Italian and foreign historians, researchers and students will progressively be given access to ever-more recent diplomatic documents. Through a ministerial decree, the Minister of Foreign Affairs and International Cooperation, Paolo Gentiloni, has shortened the time required to access official documents from 50 to 30 years. The decree represents a further significant step towards making the activities of the Foreign Ministry fully transparent by opening the Diplomatic Historic Archive, following up on Prime Minister Renzi’s instructions to authorise access to consult over 2,000 documents on the massacres of the1969-1984 period and on Moro’s murder.  

The archive material relative to the years 1965-1985, which could not be consulted up to now, will gradually be made available as they are put in order by the Ministry’s Historic Archive, which will publish the inventory on the www.esteri.it website.

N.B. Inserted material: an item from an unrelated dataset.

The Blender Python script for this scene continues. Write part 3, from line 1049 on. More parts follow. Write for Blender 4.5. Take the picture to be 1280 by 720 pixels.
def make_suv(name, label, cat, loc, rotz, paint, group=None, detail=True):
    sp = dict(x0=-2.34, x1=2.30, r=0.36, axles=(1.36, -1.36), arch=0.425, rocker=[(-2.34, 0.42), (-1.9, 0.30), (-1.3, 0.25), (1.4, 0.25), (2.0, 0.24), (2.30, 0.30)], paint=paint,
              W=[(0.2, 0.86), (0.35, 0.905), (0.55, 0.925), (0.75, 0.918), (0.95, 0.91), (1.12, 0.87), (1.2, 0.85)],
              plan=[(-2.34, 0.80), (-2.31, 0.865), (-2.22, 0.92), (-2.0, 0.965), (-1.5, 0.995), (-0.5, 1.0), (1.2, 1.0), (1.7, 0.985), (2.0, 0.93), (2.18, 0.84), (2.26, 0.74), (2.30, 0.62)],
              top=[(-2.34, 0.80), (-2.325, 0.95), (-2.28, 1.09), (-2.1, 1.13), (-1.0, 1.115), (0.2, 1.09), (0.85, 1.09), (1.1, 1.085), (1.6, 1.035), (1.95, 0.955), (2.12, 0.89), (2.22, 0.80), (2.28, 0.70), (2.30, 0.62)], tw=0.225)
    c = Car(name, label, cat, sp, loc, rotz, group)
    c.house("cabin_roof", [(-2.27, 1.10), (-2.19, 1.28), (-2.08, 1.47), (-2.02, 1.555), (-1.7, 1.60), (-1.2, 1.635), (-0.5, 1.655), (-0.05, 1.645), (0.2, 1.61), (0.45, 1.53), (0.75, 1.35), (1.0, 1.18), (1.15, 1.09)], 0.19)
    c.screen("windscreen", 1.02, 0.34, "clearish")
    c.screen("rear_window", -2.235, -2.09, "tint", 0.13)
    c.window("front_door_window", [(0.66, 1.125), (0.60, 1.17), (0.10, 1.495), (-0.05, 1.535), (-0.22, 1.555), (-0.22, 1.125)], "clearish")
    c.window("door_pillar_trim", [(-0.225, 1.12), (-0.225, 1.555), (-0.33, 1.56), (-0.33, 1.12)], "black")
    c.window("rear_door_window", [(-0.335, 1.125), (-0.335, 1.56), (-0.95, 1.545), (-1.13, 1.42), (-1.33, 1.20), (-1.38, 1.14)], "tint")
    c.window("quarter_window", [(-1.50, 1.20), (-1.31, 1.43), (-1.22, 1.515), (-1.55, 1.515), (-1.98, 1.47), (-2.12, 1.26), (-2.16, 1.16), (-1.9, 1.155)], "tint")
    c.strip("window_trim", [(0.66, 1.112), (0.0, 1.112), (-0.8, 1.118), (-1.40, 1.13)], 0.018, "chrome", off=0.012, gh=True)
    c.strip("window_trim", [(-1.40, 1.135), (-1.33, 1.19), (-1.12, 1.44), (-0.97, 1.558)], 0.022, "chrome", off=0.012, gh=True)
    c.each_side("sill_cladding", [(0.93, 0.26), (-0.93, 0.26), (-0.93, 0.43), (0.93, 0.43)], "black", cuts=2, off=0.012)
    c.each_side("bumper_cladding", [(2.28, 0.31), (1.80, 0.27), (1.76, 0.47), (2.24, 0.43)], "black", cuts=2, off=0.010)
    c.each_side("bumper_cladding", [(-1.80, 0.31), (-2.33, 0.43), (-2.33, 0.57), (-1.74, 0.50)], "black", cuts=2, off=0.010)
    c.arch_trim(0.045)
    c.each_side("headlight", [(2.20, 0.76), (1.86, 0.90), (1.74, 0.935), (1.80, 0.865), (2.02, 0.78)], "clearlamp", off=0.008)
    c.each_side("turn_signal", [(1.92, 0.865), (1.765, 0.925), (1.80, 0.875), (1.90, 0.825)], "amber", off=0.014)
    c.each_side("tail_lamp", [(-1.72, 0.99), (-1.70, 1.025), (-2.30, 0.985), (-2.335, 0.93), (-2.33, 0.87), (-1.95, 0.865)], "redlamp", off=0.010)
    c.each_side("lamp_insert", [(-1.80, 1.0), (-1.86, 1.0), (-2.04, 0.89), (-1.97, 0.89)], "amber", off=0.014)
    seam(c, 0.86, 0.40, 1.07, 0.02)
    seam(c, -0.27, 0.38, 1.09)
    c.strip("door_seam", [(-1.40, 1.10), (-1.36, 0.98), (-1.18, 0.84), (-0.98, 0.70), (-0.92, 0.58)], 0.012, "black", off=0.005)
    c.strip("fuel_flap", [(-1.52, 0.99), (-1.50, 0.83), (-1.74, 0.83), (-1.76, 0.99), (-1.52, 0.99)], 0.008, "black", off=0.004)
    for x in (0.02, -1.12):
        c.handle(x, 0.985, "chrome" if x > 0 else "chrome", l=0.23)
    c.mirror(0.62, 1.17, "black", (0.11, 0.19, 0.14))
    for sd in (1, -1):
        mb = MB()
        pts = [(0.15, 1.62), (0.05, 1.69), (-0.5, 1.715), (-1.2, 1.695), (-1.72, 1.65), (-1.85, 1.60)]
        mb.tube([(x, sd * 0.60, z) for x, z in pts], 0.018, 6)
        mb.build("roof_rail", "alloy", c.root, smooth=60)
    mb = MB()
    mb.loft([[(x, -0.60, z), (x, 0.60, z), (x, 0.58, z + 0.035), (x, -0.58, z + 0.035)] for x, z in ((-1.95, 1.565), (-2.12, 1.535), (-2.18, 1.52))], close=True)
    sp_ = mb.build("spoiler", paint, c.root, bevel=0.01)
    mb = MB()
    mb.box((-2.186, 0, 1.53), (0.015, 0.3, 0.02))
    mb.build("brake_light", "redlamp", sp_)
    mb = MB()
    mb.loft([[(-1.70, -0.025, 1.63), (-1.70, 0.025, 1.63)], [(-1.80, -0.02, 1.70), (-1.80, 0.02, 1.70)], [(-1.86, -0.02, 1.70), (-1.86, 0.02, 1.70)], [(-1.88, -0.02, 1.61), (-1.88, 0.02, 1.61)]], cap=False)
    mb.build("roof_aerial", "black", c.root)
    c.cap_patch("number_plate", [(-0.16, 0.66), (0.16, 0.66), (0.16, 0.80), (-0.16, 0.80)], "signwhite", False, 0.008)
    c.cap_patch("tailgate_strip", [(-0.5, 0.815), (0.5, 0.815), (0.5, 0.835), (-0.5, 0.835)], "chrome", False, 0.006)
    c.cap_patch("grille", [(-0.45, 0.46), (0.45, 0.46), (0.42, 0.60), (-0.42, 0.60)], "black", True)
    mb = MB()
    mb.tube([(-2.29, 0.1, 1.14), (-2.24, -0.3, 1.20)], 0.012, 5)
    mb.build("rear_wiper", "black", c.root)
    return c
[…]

In the perspective of giving ample access to sources, the Farnesina is also predisposing a new collection of Italian diplomatic documents up to the beginning of the ‘90s. Furthermore, the study room of the Archive has been completely refurbished in order to offer an efficient and comfortable place in which to do research work. “These initiatives are part of a project to upgrade the historical and diplomatic records which includes launching a portal dedicated to foreign policy and history. Documents and images on the Italian diplomacy, including free access to the digital version of all the 120 volumes containing the Italian diplomatic documents published up to now, will also be offered on exhibitions displaying material belonging to the Historical and Diplomatic Archive,” said the Foreign Ministry’s Secretary-General, Michele Valensise.